Like the way, in the vastness of space, small chunks of rock
gravitate into clumps
then accrete into bigger ones,
until, in the fullness of time
a planet is born.

And then, how things become fixed;
accustomed
to this thing in its place
as if it had always been thus,
an immovable object
decreed by nature.

The familiar landscape of home.
Which the brain, tuned to the odd and novel and new
soon fails to notice.
And so, like dust-bunnies under the bed
that are out of sight and mind,
or leftovers lost in fridge
behind expired jars of who-knows-what
welded shut by time,
things settle-in
for the long haul.

The bric-a-brac
and tchotchkes
and vintage magazines.

The yellowing ledgers
in the top desk drawer
she could only have kept
for posterity;
the cheque-books balanced, and statements justified,
the manuals and warranties
alphabetically filed,
the carbon-copy receipts.
Testament to a measured life
of zero-sums.

The closet piled high
with old lady clothes
she wore just once,
prudently saved
for the next big event
she was certain would come.

The upstairs rooms, still papered with posters
of a rock-and-roll heroes
and teen-aged angst,
with their little bunk beds
and pink princess sheets,
preserved
like museums to childhood.

So when she finally moved into the senior's home,
the artifacts of a lifetime
were left at the curb
sent to Goodwill
peddled on-line.
And off to the dump with the rest,
without sentiment
or reverence
or pause.

You'd think that time would be fixed,
the seconds counting-off,
the hands of the clock
steadily circling;
a standard unit
like teaspoons, or pounds.
Yet looking ahead 10 years
it seems immeasurably long,
while looking back
it feels like yesterday,
as if the decades all happened at once,
and you were still, somehow
unaccountably young.

Just as the things we hold dear
mean less and less
the older we get,
and what for all those years
you so dutifully kept
becomes disposable.

Old age
is getting used to loss, she said
hobbling about on aching joints
with her bad heart, and rheumy eyes,
but all the stuff
is just dead weight, and nothing more.
So she took some pictures, some letters, a favourite chair
while we spent a week
clearing out the place.
An empty house
that looks immense
with all its clutter gone,
and might as well have belonged
to someone else.

Time moves on
and time is mutable.
We cannot hold back the tide,
or command – arms outstretched – its receding waters to stop.
And in the end
the things we surround ourselves with
cannot protect us from loss
or make life more meaningful.
The seconds
adding relentlessly up,
our allotted time
quickening down.




In its conception, this poem actually began with the observation about the shifting perspective on time. I was thinking of someone in their 20s looking ahead to their 60s: how inconceivable that age must seem; the seemingly infinite amount of time you have. In contrast with looking back: how it all seems like yesterday, and how you are much the same person, despite the passage of time. Which is both good and bad: that you haven't grown as much as perhaps you should have, but also that the essential qualities that make you who you are persist.

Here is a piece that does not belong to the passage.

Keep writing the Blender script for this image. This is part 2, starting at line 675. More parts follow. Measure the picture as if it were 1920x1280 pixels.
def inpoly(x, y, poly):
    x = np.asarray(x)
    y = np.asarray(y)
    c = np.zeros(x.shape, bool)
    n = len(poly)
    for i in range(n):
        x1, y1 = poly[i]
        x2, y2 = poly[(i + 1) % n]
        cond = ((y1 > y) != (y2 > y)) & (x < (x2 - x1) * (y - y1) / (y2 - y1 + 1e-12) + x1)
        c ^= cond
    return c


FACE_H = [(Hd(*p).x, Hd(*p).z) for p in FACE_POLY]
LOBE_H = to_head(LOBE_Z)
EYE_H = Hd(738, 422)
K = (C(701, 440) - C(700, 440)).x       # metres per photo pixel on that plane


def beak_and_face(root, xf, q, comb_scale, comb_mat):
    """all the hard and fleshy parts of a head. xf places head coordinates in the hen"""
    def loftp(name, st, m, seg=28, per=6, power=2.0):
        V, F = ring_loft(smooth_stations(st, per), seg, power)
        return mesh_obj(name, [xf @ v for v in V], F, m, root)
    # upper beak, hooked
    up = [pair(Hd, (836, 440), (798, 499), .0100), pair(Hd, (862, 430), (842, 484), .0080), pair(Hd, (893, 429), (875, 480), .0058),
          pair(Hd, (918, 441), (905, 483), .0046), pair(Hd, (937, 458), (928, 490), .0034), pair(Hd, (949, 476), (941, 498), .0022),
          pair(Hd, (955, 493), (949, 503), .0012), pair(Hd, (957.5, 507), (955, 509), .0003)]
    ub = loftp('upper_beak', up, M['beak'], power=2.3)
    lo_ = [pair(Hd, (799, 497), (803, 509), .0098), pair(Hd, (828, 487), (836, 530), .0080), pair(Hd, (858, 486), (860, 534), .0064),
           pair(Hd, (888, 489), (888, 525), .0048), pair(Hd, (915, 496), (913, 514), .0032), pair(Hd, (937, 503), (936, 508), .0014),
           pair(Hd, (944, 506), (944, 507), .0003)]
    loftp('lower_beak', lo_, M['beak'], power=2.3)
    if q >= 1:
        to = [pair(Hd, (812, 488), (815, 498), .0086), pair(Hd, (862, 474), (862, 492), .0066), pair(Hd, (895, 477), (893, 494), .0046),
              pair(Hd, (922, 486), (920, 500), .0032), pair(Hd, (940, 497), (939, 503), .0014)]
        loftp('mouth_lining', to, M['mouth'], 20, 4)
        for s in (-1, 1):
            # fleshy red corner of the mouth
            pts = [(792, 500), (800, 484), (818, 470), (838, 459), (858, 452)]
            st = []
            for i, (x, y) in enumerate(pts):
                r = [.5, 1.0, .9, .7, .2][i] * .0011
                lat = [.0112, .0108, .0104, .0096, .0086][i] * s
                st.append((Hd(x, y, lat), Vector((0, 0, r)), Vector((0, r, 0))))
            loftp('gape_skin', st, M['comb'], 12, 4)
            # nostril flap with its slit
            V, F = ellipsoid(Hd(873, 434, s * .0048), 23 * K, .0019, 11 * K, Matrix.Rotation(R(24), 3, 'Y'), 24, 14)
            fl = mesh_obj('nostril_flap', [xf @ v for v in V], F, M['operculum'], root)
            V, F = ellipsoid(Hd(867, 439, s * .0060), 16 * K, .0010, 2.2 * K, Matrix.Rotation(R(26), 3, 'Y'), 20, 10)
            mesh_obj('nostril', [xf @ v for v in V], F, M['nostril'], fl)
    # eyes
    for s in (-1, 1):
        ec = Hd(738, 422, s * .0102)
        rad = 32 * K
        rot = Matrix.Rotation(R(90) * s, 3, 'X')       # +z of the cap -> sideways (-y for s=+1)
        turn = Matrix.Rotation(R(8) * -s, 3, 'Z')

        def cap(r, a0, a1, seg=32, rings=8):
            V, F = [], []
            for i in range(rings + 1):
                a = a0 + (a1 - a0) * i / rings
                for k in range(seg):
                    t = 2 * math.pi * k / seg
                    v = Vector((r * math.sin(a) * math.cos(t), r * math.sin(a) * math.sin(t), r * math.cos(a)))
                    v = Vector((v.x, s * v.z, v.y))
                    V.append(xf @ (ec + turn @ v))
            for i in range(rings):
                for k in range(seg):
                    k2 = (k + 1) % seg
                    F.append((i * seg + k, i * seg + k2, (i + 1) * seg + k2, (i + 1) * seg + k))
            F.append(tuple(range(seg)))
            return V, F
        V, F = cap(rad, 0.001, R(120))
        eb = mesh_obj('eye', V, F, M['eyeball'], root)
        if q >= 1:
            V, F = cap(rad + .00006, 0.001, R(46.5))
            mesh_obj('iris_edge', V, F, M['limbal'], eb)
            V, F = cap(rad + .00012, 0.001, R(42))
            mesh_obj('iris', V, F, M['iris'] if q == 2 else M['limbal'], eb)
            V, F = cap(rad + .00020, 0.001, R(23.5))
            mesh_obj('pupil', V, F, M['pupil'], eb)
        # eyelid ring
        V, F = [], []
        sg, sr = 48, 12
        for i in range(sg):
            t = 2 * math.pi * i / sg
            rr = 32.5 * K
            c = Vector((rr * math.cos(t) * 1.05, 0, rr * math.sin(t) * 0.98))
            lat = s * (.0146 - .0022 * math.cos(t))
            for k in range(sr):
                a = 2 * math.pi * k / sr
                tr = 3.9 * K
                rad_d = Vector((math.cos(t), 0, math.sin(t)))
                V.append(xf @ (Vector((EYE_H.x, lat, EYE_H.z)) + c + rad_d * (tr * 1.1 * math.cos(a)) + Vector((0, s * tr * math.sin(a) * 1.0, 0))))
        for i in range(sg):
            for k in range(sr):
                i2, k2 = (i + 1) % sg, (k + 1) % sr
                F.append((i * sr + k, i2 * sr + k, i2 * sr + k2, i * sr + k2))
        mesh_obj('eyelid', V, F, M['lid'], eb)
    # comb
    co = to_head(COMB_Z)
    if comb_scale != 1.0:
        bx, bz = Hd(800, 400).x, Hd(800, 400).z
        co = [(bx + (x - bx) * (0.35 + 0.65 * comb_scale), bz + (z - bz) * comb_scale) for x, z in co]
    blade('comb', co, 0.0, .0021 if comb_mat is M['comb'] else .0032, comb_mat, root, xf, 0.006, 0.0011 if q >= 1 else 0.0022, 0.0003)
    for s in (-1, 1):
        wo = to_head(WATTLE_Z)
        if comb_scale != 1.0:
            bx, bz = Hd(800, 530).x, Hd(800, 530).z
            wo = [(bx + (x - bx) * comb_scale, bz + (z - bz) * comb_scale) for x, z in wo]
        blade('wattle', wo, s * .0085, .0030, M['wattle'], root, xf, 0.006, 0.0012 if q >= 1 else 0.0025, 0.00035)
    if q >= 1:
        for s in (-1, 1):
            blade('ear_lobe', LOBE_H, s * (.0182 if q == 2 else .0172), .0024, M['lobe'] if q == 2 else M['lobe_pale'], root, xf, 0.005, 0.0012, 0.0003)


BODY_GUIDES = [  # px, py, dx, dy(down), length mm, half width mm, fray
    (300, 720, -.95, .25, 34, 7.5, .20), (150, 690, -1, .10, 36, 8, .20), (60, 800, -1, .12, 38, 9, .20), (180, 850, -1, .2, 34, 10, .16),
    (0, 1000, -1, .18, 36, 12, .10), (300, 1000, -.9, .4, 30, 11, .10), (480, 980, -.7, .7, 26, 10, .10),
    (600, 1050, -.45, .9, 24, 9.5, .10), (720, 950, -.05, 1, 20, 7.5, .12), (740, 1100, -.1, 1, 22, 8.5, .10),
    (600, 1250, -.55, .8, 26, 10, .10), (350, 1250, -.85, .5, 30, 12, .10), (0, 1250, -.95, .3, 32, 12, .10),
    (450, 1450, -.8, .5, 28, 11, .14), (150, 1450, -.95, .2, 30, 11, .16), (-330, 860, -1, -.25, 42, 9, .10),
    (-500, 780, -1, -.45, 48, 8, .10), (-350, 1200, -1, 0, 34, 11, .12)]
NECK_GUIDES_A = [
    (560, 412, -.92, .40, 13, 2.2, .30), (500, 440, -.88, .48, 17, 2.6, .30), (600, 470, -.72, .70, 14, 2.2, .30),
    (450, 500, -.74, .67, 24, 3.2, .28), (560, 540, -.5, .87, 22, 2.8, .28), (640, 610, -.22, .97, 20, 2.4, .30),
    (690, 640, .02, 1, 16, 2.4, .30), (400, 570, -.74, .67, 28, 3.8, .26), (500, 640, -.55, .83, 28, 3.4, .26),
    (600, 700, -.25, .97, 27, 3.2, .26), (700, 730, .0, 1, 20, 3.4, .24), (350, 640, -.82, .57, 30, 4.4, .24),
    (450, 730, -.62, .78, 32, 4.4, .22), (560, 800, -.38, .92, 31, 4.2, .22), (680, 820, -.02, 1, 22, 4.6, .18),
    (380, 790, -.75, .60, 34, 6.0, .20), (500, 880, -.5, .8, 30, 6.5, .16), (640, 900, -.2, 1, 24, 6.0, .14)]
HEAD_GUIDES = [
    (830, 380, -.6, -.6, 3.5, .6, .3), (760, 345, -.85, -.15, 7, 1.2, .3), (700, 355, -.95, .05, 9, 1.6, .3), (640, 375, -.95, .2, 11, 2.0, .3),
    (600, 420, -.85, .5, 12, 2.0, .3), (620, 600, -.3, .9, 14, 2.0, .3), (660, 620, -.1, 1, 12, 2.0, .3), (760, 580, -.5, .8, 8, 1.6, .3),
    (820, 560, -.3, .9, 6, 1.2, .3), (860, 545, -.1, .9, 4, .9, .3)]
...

Anyway, it is in this looking back that our values also change. When we're past the life stage of accumulating possessions; when we've learned that the hedonic jolt of something new is transient and changes nothing, and that most of these material things – that we once sought after and valued – have little meaning as we get closer to the end of life. Think how liberating it would be if we could leapfrog to that insight years earlier, if we could so easily free ourselves of attachment and desire!

Both of these lines of thought combined with a friend's recent experience: moving her mother from her house of 34 years into a senior's home, and the vast amount of work involved in clearing out all of the accumulated possessions. We work all our lives to obtain this stuff. We maintain it, insure it, worry about it, and get upset if something is damaged or lost. And yet, in the fullness of time, it's all reduced to junk: it's simply a burden; we don't care for it anymore; and certainly no one else does.

Still, the familiar landscape of home is comforting. A place for everything, and everything in its place. Just so.

I quite like the title's double entendre. It works well in a poem that talks about both our relationship to our possessions and our subjective perception of time: second hand goods; the second hand, steadily circling.

This line – while the brain, tuned to the odd and novel and new – was originally “while the brain, tuned to the unexpected”. I felt the final version scanned better. Although "novel" and "new" are, of course, perfect synonyms, and might strike a discerning reader as mere padding and unnecessary wordiness. This is the opposite of what you want in a poem. Because while a poem should contain ambiguity and allusion, it should also have razor-like sharpness in its economy and precision. I think one of the great pleasure I get in reading a poem is when I encounter that one perfectly distilled word that does so much work, that fits in terms of rhyme and rhythm, and yet does so with exquisite brevity and wit. Sometimes, though, a writer gets to indulge:  use some filler for the sake of the sound. It can also be argued that repetition has its place. It provides emphasis and strength. And anyway, two words never mean exactly the same, so a synonym also comes with its own subtle valence, which undoubtedly adds to the richness of the language.